Алексеев унес телеграмму и… не послал. Было уже слишком поздно: стране и армии объявили уже два манифеста.
Телеграмму эту Алексеев, «чтобы не смущать умы», никому не показывал, держал в своем бумажнике и передал мне в конце мая, оставляя верховное командование.
Этот интересный для будущих биографов Николая II документ хранился затем в секретном пакете в генерал-квартирмейстерской части Ставки…»45
Я не знаю, к какому дню пребывания государя в Ставке относится рассказанный генералом Деникиным случай, о котором никто из нас не слыхал. Произошел ли он утром, в субботу 4 марта, то есть до моего разговора с государем в автомобиле, а значит, и до свидания Его Величества с императрицей-матерью, или на другой, после этого, день?
Я думаю, что последнее вернее, так как иначе государь, наверное, упомянул бы о состоявшемся уже изменении своих намерений. Весьма вероятно, что на такую перемену подвигла государя сама императрица-мать, узнавшая лишь 4 марта об отказе великого князя Михаила Александровича от вступления на престол.
Поезд императрицы, видимо, был наскоро собран. Он был смешанного пассажирского состава, и вагон государыни походил на обычный служебный вагон железнодорожного начальства.
Государь прошел в последнее, большое отделение, где находилась императрица, а я остался в коридоре, выжидая указаний о нашем обратном отъезде.
Его Величество приоткрыл дверь и сказал:
– Мордвинов, матушка вас приглашает также обедать; я потом вам скажу, когда мы поедем обратно, – и снова закрыл дверь.

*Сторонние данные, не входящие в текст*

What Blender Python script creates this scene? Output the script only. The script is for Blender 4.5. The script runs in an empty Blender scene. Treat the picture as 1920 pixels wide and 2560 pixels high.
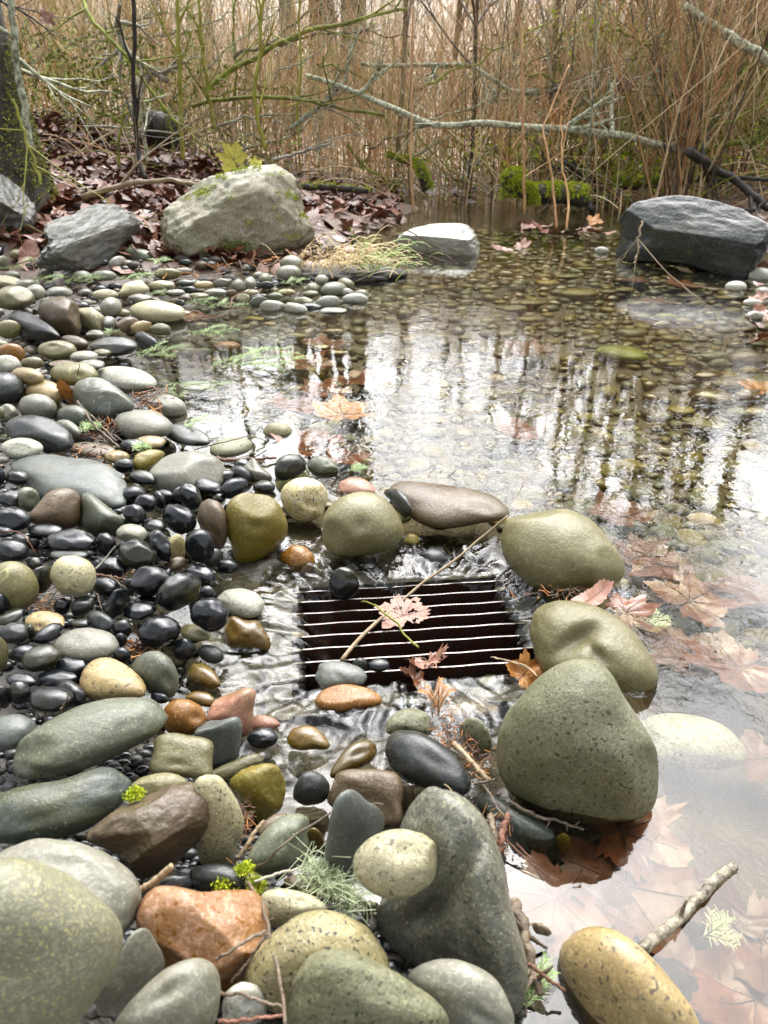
import bpy, math, random
import numpy as np
from mathutils import Vector
R = math.radians
sc = bpy.context.scene
col = sc.collection

# ------------------------------------------------------------------ camera, sky, sun, exposure
CAM_H, PITCH, FPX = 0.85, R(28.0), 1923.5           # camera height (m), downward tilt, focal length in photo pixels (1920 x 2560)
cd = bpy.data.cameras.new('camera'); cam = bpy.data.objects.new('camera', cd); col.objects.link(cam)
cam.location = (0, 0, CAM_H); cam.rotation_euler = (R(90) - PITCH, 0, 0)
cd.sensor_fit = 'VERTICAL'; cd.sensor_height = 36; cd.lens = 36 * FPX / 2560
cd.clip_start = 0.02; cd.clip_end = 500
cd.dof.use_dof = True; cd.dof.focus_distance = 1.65; cd.dof.aperture_fstop = 9.0
sc.camera = cam
world = bpy.data.worlds.new('World'); sc.world = world; world.use_nodes = True
wn = world.node_tree; wn.nodes.clear()
SUN_EL, SUN_AZ = R(52), R(8)
sky = wn.nodes.new('ShaderNodeTexSky'); sky.sky_type = 'NISHITA'; sky.sun_disc = False
sky.sun_elevation = SUN_EL; sky.sun_rotation = SUN_AZ; sky.air_density = 1.0; sky.dust_density = 5.0; sky.ozone_density = 1.0
hs = wn.nodes.new('ShaderNodeHueSaturation'); hs.inputs['Saturation'].default_value = 0.22
bg = wn.nodes.new('ShaderNodeBackground'); bg.inputs['Strength'].default_value = 0.09
wo = wn.nodes.new('ShaderNodeOutputWorld')
wn.links.new(sky.outputs[0], hs.inputs['Color']); wn.links.new(hs.outputs[0], bg.inputs['Color']); wn.links.new(bg.outputs[0], wo.inputs[0])
sl = bpy.data.lights.new('sun', 'SUN'); sl.energy = 1.5; sl.angle = R(76); sl.color = (.97, .98, 1)
so = bpy.data.objects.new('sun', sl); col.objects.link(so)
sd = Vector((math.sin(SUN_AZ) * math.cos(SUN_EL), math.cos(SUN_AZ) * math.cos(SUN_EL), math.sin(SUN_EL)))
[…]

Через вагон великого князя Александра Михайловича, где находился и бывший в Ставке великий князь Сергей Михайлович, я прошел не останавливаясь в вагон князя Шервашидзе и графини Менгден, а затем, после недолгого разговора с ними, мы направились в столовую, куда вскоре вошли и Их Величества.
Государыня была по виду почти такая же, какою я привык ее видеть в обычные дни ее жизни. Она с доброй и приветливой улыбкой поздоровалась со мной.
Но, зная ее хорошо, я чувствовал, каким нечеловеческим усилиям были обязаны это наружное спокойствие и в особенности эта улыбка.
Мое место за столом приходилось напротив Их Величеств, а моей соседкой была графиня Менгден.
Помню, что во время этого долгого, необычайно долгого обеда я силился поддержать с нею обычный разговор. Она отвечала мне спокойно, как вспоминаю, даже оживленно, и я был несказанно поражен, когда уже в конце обеда мой другой сосед, князь Шервашидзе, наклонился ко мне и, указывая на графиню глазами, шепнул:
– Знаете что?! Она только что, перед обедом, получила известие, что ее старшего брата, кавалергарда, убили солдаты!
Этим изумительным самообладанием, которое мне, кроме императрицы-матери, среди женщин еще ни разу не приходилось встречать, графиня Менгден восхитила меня и в дальнейшие дни, когда по улицам Могилева уже были развешены красные тряпки и бродила вызывающая и уже разнузданная толпа.